- What the task requires -
Write out the data below in full, unchanged, minus the images.

- Recorded data -
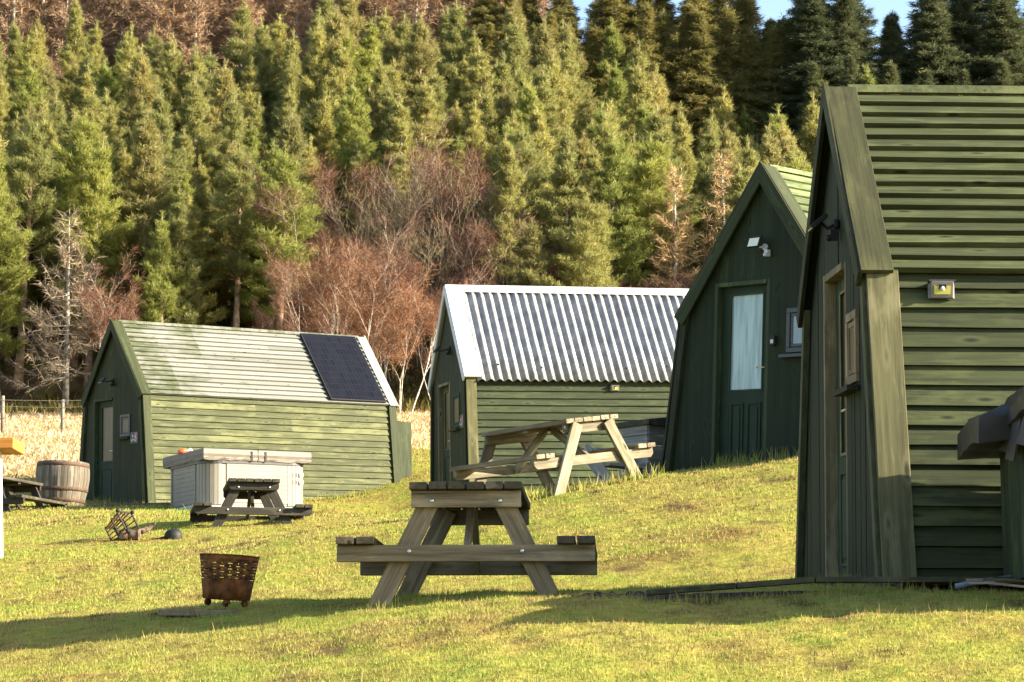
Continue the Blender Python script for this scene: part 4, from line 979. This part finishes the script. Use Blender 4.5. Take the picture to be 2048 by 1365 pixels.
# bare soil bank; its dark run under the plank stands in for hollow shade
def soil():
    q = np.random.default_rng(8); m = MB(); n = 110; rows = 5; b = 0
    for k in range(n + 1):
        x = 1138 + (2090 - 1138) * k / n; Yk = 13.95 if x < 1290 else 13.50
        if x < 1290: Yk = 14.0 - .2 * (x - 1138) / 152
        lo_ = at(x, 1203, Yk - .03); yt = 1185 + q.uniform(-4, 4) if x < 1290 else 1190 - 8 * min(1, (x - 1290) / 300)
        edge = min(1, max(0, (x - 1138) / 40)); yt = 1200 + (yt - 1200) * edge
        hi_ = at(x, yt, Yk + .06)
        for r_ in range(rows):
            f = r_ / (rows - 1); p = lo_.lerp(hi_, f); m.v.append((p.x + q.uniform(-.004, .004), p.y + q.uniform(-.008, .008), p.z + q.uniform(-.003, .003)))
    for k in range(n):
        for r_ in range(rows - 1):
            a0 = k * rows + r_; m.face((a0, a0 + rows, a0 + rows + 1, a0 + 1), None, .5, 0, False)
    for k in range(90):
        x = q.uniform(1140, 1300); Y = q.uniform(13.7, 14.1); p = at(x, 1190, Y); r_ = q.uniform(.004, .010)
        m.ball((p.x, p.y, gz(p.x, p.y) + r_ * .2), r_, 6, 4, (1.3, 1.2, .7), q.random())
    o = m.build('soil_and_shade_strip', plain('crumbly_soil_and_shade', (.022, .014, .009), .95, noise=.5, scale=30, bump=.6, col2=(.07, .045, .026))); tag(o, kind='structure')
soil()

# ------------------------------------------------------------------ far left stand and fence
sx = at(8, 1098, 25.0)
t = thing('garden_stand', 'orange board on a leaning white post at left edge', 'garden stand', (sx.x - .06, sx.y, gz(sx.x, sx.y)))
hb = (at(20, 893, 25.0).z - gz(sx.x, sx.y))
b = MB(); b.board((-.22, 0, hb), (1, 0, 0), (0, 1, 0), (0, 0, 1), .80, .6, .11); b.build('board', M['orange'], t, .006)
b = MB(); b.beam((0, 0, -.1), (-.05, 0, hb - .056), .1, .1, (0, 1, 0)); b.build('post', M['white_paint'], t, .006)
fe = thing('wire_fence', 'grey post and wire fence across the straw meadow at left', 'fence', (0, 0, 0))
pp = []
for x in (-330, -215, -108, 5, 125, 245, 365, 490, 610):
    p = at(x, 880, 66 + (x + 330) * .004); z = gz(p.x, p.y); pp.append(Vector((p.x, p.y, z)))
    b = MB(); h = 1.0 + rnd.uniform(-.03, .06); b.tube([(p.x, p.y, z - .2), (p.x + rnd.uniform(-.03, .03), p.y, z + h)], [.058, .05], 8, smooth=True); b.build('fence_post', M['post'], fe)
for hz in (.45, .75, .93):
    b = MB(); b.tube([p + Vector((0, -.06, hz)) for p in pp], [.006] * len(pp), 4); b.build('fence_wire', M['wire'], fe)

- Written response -
Continue the Blender Python script for this scene: part 4, from line 979. This part finishes the script. Use Blender 4.5. Take the picture to be 2048 by 1365 pixels.
# bare soil bank; its dark run under the plank stands in for hollow shade
def soil():
    q = np.random.default_rng(8); m = MB(); n = 110; rows = 5; b = 0
    for k in range(n + 1):
        x = 1138 + (2090 - 1138) * k / n; Yk = 13.95 if x < 1290 else 13.50
        if x < 1290: Yk = 14.0 - .2 * (x - 1138) / 152
        lo_ = at(x, 1203, Yk - .03); yt = 1185 + q.uniform(-4, 4) if x < 1290 else 1190 - 8 * min(1, (x - 1290) / 300)
        edge = min(1, max(0, (x - 1138) / 40)); yt = 1200 + (yt - 1200) * edge
        hi_ = at(x, yt, Yk + .06)
        for r_ in range(rows):
            f = r_ / (rows - 1); p = lo_.lerp(hi_, f); m.v.append((p.x + q.uniform(-.004, .004), p.y + q.uniform(-.008, .008), p.z + q.uniform(-.003, .003)))
    for k in range(n):
        for r_ in range(rows - 1):
            a0 = k * rows + r_; m.face((a0, a0 + rows, a0 + rows + 1, a0 + 1), None, .5, 0, False)
    for k in range(90):
        x = q.uniform(1140, 1300); Y = q.uniform(13.7, 14.1); p = at(x, 1190, Y); r_ = q.uniform(.004, .010)
        m.ball((p.x, p.y, gz(p.x, p.y) + r_ * .2), r_, 6, 4, (1.3, 1.2, .7), q.random())
    o = m.build('soil_and_shade_strip', plain('crumbly_soil_and_shade', (.022, .014, .009), .95, noise=.5, scale=30, bump=.6, col2=(.07, .045, .026))); tag(o, kind='structure')
soil()

# ------------------------------------------------------------------ far left stand and fence
sx = at(8, 1098, 25.0)
t = thing('garden_stand', 'orange board on a leaning white post at left edge', 'garden stand', (sx.x - .06, sx.y, gz(sx.x, sx.y)))
hb = (at(20, 893, 25.0).z - gz(sx.x, sx.y))
b = MB(); b.board((-.22, 0, hb), (1, 0, 0), (0, 1, 0), (0, 0, 1), .80, .6, .11); b.build('board', M['orange'], t, .006)
b = MB(); b.beam((0, 0, -.1), (-.05, 0, hb - .056), .1, .1, (0, 1, 0)); b.build('post', M['white_paint'], t, .006)
fe = thing('wire_fence', 'grey post and wire fence across the straw meadow at left', 'fence', (0, 0, 0))
pp = []
for x in (-330, -215, -108, 5, 125, 245, 365, 490, 610):
    p = at(x, 880, 66 + (x + 330) * .004); z = gz(p.x, p.y); pp.append(Vector((p.x, p.y, z)))
    b = MB(); h = 1.0 + rnd.uniform(-.03, .06); b.tube([(p.x, p.y, z - .2), (p.x + rnd.uniform(-.03, .03), p.y, z + h)], [.058, .05], 8, smooth=True); b.build('fence_post', M['post'], fe)
for hz in (.45, .75, .93):
    b = MB(); b.tube([p + Vector((0, -.06, hz)) for p in pp], [.006] * len(pp), 4); b.build('fence_wire', M['wire'], fe)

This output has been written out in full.